I have a network looking somewhat like this.
| Internet |
|
---- |Switch| ----
| |
Server w/pub IP | DD-WRT router 192.168.1.1 |
|
RFC1918 clients 192.168.1.0/24
What I want is for the RFC1918 clients to speak directly with each others.
On the server with the public IP I have this route: 192.168.1.0/24 dev eth0 scope link and can see that packets are infact reaching the dd-wrt router for 192.168.1.1, even though if I get no answer.
Trying to reach one of the RFC1918 clients from the public IP server will get no result, as the dd-wrt router is not announcing that network on to its external interface (arp who-has 192.168.1.107 tell xxx.xxx.xxx.xxx, but no answer).

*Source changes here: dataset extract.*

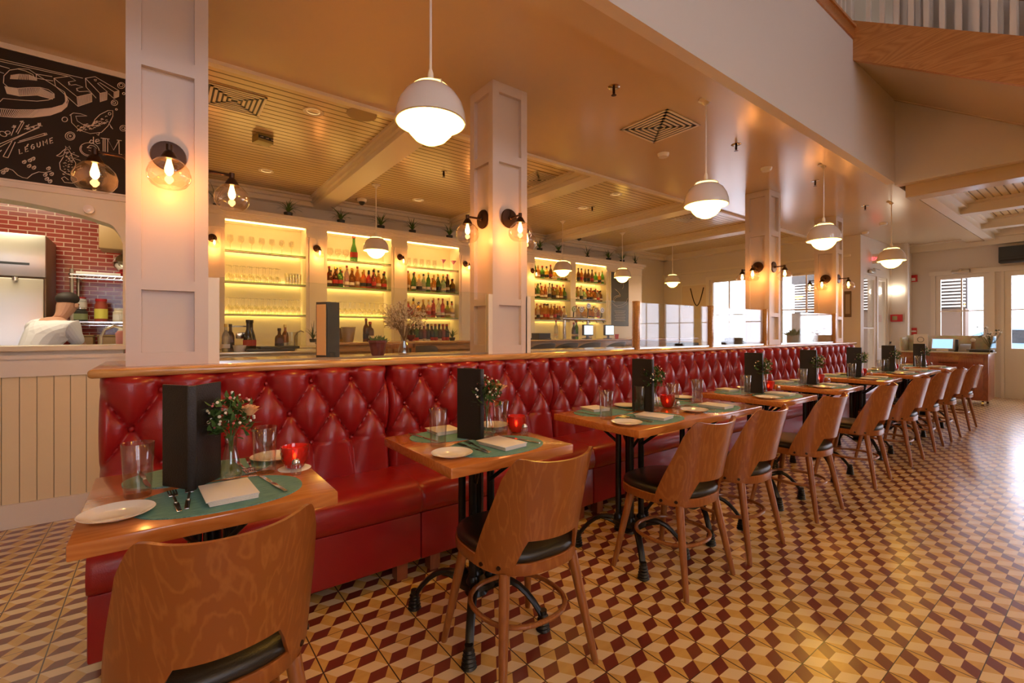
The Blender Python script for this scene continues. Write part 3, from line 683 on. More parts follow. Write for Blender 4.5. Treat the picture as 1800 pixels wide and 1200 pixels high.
def setting(ox, tn, dark=False):
    on = ' on %s' % tn; O = lambda x, y, z=0: (ox+x, 1.38+y, TZ+z)
    rd = random.Random(ox)
    j = lambda s=.008: rd.uniform(-s, s)
    mat_(O(.305, .165), j(.03), 'teal oval placemat at the chair side'+on, 'teal placemats'); mat_(O(.275, .455), j(.03), 'teal oval placemat at the banquette side'+on, 'teal placemats', (1, .85, 1))
    plate(O(.083+j(), .137+j()), 0, 'white bread plate at the chair side'+on, 'bread plates'); plate(O(.500+j(), .485+j()), 0, 'white bread plate at the banquette side'+on, 'bread plates')
    fork(O(.196, .175, .0025), .06+j(.05), 'steel fork beside the front napkin, left one'+on, 'forks'); fork(O(.226, .185, .0025), -.04+j(.05), 'steel fork beside the front napkin, right one'+on, 'forks')
    fork(O(.385, .44, .0025), PI+.1, 'steel fork at the banquette side, left one'+on, 'forks'); fork(O(.41, .445, .0025), PI-.05, 'steel fork at the banquette side, right one'+on, 'forks')
    knife(O(.432, .185, .0025), .15+j(.1), 'steel knife right of the front napkin'+on, 'table knives'); knife(O(.125, .46, .0025), PI+.15, 'steel knife at the banquette side'+on, 'table knives')
    napkin(O(.325+j(), .150+j(), .0025), .12+j(.08), 'folded white napkin at the chair side'+on, 'folded napkins'); napkin(O(.255+j(), .515, .0025), -.1+j(.08), 'folded white napkin at the banquette side'+on, 'folded napkins', (1, .75, 1))
    glass(O(.112+j(), .300+j()), 0, 'empty water glass at the front left'+on, 'water glasses'); glass(O(.445+j(), .335+j()), 0, 'empty water glass behind the vase'+on, 'water glasses')
for i, (x, dbl) in enumerate(TABLES):
    tn = TN[i]+' table'
    setting(x, 'the '+tn if not dbl else 'left half of the %s table' % TN[i])
    if dbl: setting(x+.60, 'right half of the %s table' % TN[i])
    mx = .262 if not dbl else .43
    (menu_open if i == 0 else menu_shut)((x+(.237 if i == 0 else mx+.036), 1.38+(.258 if i == 0 else .268), TZ+.0028), -.06 if i == 0 else (.28 if i == 1 else .10), ('black menu folder standing open in a V' if i == 0 else 'black menu folder standing nearly closed')+' on the %s' % tn, 'black menu folders on the tables')
    vx = mx+.075
    vase((x+vx, 1.38+.285, TZ+.0025), 0, 'clear bud vase of flowers on the %s' % tn, 'bud vases'); posy((x+vx, 1.38+.285, TZ+.004), .0+i*.35, 'small posy of flowers in the vase on the %s' % tn, 'flower posies', 1.12)
    cx_ = mx+.265
    candle((x+cx_, 1.38+.325, TZ+.0015), 0, 'cut red glass candle holder on the %s' % tn, 'red candle holders'); salt((x+cx_-.012, 1.38+.248, TZ), 0, 'small glass salt shaker beside the red candle on the %s' % tn, 'salt shakers')
o = MB().lathe([(.001, .0), (.052, 0), (.050, .0012), (.001, .0012)], 24, (0, 0, 0), True, True).build('doily', paperw); o.location = (-.162+.527, 1.705, TZ); tag(o, 'white paper doily under the red candle holder on the nearest table', 'doily')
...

The router being an WLAN dd-wrt router has of course a load of routes, VLANs and interfaces:
xxx.xxx.xxx.1 dev vlan2 scope link
192.168.1.0/24 dev br0 proto kernel scope link src 192.168.1.1
192.168.1.0/24 dev eth1 proto kernel scope link src 192.168.1.244
84.215.64.0/18 dev vlan2 proto kernel scope link src xxx.xxx.xxx.xxx
169.254.0.0/16 dev br0 proto kernel scope link src 169.254.255.1
127.0.0.0/8 dev lo scope link
0.0.0.0 via xxx.xxx.xxx.1 dev vlan2
xxx.xxx.xxx.xxx being the public IP, and xxx.xxx.xxx.1 being the default route for the public IP.
I am not sure where to continue with this. I would recon that I both need routing on the dd-wrt router, as well as some iptables magic?
Why do something this complex? Why not ;)
Also, do not mind that "Internet" can get RFC1918 traffic, it wont go outside of the walls.
EDIT 1: Following the tip from stew I do indeed get the correct ARP flowing.
And adding an iptables rule for allowing traffic from that specific public IPd machine I get traffic between the systems!
Oddly enough though, the speed I get from Server w/pub IP - RFC1918 clients are the same as if the traffic were routed out onto the Internet and back.
Edit 2: Ok, disconnecting the external Internet connection will still give the same, crappy transfer speed. So it has to be something else.
Edit 3: Ok, I guess there are other reasons for this crappy speed.